Sans surprise, on constate à quel point la religion occupe une place importante dans la société des habitants de ces trois pays. 91% des Turcs, 99% des Marocains et même 100% des Egyptiens affirment en effet que la religion est un aspect très important de leur vie. Ils sont même respectivement 75%, 91% et 95% à la juger « très importante ». Des chiffres qui sont bien éloignés de ceux que l’on retrouve dans les pays d’Europe occidentale, largement sécularisés.
Interrogés sur l’importance comparée du destin et du libre-arbitre, on constate que la différence est cette fois assez nette entre la Turquie d’un côté, l’Égypte et le Maroc de l’autre. Les Turcs se placent à 6,0 sur l’échelle, contre 2,9 pour les Marocains, et 2,7 pour les Egyptiens. Les premiers ne sont que 14% à penser que « dans la vie, tout est déterminé par le destin », contre 47% des Marocains et 55% des Egyptiens.
Dans ce contexte, une partie importante des habitants de ces trois pays ont une vision de la démocratie dans laquelle le politique et le religieux sont étroitement imbriqués. Sur cet aspect, on constate que les habitants de la Turquie et du Maroc se distinguent des Egyptiens. Ainsi, 48% de ces derniers estiment que le fait que « les autorités religieuses interprètent les lois » est une caractéristique essentielle de la démocratie, contre 15% des Marocains et 11% des Turcs ; les premiers se placent à 8,1 sur l’échelle, les seconds à 5,7 et les derniers à 4,9.
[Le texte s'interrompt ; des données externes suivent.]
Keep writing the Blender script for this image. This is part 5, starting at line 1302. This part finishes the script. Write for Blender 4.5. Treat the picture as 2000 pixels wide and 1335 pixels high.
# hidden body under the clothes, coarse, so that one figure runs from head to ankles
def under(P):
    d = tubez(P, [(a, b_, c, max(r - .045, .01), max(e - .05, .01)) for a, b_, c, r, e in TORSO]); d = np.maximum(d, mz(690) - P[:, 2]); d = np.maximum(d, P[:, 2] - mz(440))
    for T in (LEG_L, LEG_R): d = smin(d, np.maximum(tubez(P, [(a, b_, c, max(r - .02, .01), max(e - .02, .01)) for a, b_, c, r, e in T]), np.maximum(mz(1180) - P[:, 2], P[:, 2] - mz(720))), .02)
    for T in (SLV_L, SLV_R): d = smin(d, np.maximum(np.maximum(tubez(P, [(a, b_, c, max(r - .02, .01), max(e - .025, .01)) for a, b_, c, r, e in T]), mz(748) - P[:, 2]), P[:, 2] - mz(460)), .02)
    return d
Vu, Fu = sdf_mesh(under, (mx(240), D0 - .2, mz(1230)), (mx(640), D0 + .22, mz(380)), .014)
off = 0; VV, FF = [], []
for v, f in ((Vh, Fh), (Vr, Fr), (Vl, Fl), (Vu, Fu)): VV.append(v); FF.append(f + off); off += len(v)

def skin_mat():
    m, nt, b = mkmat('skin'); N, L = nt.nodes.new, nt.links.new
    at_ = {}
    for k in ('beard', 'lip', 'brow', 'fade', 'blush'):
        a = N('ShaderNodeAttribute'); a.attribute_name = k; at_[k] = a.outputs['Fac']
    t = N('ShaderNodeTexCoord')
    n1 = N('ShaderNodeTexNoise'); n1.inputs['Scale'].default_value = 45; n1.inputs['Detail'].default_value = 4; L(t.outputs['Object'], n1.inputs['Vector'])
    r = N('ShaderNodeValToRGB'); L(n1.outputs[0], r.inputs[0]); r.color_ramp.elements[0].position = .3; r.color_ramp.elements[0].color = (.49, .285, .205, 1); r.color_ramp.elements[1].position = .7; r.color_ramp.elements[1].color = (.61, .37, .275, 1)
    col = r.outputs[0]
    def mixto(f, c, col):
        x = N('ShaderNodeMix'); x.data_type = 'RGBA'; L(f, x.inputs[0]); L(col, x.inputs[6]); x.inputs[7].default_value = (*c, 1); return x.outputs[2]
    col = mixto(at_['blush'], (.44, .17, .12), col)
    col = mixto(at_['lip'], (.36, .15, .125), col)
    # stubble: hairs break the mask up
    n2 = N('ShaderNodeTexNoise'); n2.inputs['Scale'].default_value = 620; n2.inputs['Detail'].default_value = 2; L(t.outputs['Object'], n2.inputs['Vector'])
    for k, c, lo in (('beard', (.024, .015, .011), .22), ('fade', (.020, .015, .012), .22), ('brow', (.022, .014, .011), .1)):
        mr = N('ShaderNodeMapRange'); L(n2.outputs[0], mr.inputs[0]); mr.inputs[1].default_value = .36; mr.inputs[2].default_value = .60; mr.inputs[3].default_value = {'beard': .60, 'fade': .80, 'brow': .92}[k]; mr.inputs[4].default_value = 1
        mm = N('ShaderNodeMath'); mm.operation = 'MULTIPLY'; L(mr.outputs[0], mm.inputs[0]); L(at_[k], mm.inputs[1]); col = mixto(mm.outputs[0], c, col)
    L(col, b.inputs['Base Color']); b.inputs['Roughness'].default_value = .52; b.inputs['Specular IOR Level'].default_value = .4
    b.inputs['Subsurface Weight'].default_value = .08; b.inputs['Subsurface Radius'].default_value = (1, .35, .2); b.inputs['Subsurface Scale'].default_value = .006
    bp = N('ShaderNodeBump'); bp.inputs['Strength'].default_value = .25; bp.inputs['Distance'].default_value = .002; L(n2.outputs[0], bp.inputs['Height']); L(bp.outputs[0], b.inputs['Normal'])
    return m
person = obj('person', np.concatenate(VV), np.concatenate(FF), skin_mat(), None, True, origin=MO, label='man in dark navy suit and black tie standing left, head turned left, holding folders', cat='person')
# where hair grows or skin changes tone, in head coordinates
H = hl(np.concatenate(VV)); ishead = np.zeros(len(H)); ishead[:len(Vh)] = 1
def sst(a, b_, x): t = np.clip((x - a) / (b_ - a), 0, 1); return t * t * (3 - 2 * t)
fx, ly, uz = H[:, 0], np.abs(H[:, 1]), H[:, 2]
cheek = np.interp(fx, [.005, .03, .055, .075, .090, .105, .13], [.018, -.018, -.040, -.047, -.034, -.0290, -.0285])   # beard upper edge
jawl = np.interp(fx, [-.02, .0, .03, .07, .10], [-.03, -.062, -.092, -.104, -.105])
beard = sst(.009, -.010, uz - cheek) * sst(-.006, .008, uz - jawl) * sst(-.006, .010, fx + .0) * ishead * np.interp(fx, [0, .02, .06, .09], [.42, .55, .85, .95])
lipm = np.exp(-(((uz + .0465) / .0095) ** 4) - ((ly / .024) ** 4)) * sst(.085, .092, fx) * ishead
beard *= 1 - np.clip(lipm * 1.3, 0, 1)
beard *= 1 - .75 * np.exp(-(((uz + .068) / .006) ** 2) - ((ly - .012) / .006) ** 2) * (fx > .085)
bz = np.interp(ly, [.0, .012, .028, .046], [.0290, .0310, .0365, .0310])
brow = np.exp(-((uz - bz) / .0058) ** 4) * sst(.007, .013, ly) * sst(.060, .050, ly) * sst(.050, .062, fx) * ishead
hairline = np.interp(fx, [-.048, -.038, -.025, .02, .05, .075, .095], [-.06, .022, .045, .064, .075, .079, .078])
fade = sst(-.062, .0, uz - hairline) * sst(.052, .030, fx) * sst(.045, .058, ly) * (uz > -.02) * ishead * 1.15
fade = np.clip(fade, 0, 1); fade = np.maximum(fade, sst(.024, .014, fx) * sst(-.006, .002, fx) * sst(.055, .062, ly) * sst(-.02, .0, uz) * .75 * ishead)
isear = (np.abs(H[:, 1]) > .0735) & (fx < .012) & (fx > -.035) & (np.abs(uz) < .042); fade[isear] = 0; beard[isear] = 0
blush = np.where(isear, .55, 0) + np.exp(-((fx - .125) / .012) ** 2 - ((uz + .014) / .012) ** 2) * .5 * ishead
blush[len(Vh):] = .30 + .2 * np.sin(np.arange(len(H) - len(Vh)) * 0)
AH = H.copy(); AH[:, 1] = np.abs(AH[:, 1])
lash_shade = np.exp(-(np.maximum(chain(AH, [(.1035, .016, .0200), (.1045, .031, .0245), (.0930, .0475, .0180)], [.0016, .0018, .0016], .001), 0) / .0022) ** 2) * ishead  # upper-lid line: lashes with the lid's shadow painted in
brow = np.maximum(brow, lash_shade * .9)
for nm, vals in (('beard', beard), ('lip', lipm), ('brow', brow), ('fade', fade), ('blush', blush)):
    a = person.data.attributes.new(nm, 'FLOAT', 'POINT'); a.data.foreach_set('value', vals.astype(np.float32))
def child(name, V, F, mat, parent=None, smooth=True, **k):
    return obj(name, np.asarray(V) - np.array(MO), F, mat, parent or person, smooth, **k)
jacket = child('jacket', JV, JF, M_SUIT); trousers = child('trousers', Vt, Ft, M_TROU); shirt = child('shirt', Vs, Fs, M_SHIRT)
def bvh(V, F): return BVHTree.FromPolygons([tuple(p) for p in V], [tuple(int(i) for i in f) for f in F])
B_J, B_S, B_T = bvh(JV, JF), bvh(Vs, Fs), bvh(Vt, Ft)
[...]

De surcroit, dans ces trois pays des majorités estiment que « les hommes politiques qui ne croient pas en Dieu sont incapables de diriger le pays ». Si les Egyptiens approuvent cette opinion à 88% (dont 70% de « tout à fait d’accord), ce chiffre est moins élevé en Turquie (55%) et au Maroc (53%).
Troisième aspect, le conservatisme social, qui s’illustre notamment par le statut social de la femme par rapport à celui de l’homme. Là encore, les Turcs et les Marocains se distinguent des Egyptiens par des attitudes globalement plus libérales. Interrogés sur l’idée selon laquelle les hommes devraient plus avoir le droit à un travail en cas de taux de chômage élevé, 89% des Egyptiens se déclarent d’accord avec cette opinion, contre 53% des Turcs et 51% des Marocains.
Le conservatisme semble moins fort sur le plan des études supérieures : 39% des Egyptiens approuvent l’opinion selon laquelle « une éducation universitaire est plus importante pour un garçon que pour une fille », un chiffre qui tombe à 30% au Maroc et à 20% en Turquie.
Enfin, l’égalité des droits entre hommes et femmes semble être majoritairement considérée comme une caractéristique essentielle de la démocratie : 57% des Turcs, 51% des Egyptiens et 45% des Marocains approuvent cette opinion.
Ainsi, ces trois sociétés au sein desquelles la place de la religion est très importante diffèrent par l’emprise de la religion sur le politique et par le niveau de conservatisme social. Si la Turquie et le Maroc sont sensiblement plus sécularisées et libérales, l’Égypte se caractérise au contraire par son conservatisme et sa vision religieuse de la démocratie.
La victoire probable d’une mouvance islamiste hétérogène
Ainsi, la concordance des sondages préélectoraux et des études d’opinion peut nous faire penser que les partis islamistes sont en position de favoris.
C’est particulièrement le cas en Égypte, où les valeurs conservatrices et religieuses des habitants laissent imaginer une victoire des islamistes du Parti de la Justice et de la Liberté, qui s’appuierait comme lors du référendum de mai dernier sur les zones rurales et les petites villes au détriment des régions urbaines, touristiques ou coptes. Au Maroc, une victoire islamiste semble aussi à portée de main. Mais une coalition entre les partis nationalistes, socialistes et libéraux reste possible, surtout si le Makhzen craint de laisser le pouvoir au Parti de la Justice et du Développement. Toutefois, contrairement à la Tunisie et à l’Égypte, le PJD marocain n’est pas une force nouvelle qui symboliserait une véritable rupture.
Au final, on peut légitimement s’attendre à une victoire islamiste si les élections à venir sont bien libres et équitables. Toutefois, étant donné l’hétérogénéité des sociétés arabes et leur rapport plus ou moins distancié à la religion et au libéralisme culturel, les islamistes doivent impérativement s’adapter aux différents publics nationaux. Sans doute, un gouvernement islamiste en Tunisie ou au Maroc n’aurait pas grand-chose à voir avec un gouvernement des Frères musulmans en Égypte, tout comme l’AKP turc est bien éloigné du Hamas palestinien. Au final, si tous les pays en question sont demain dirigés par des formations islamistes, ils le seront à divers degrés. Et alors, islamisme ne voudra plus dire grand-chose.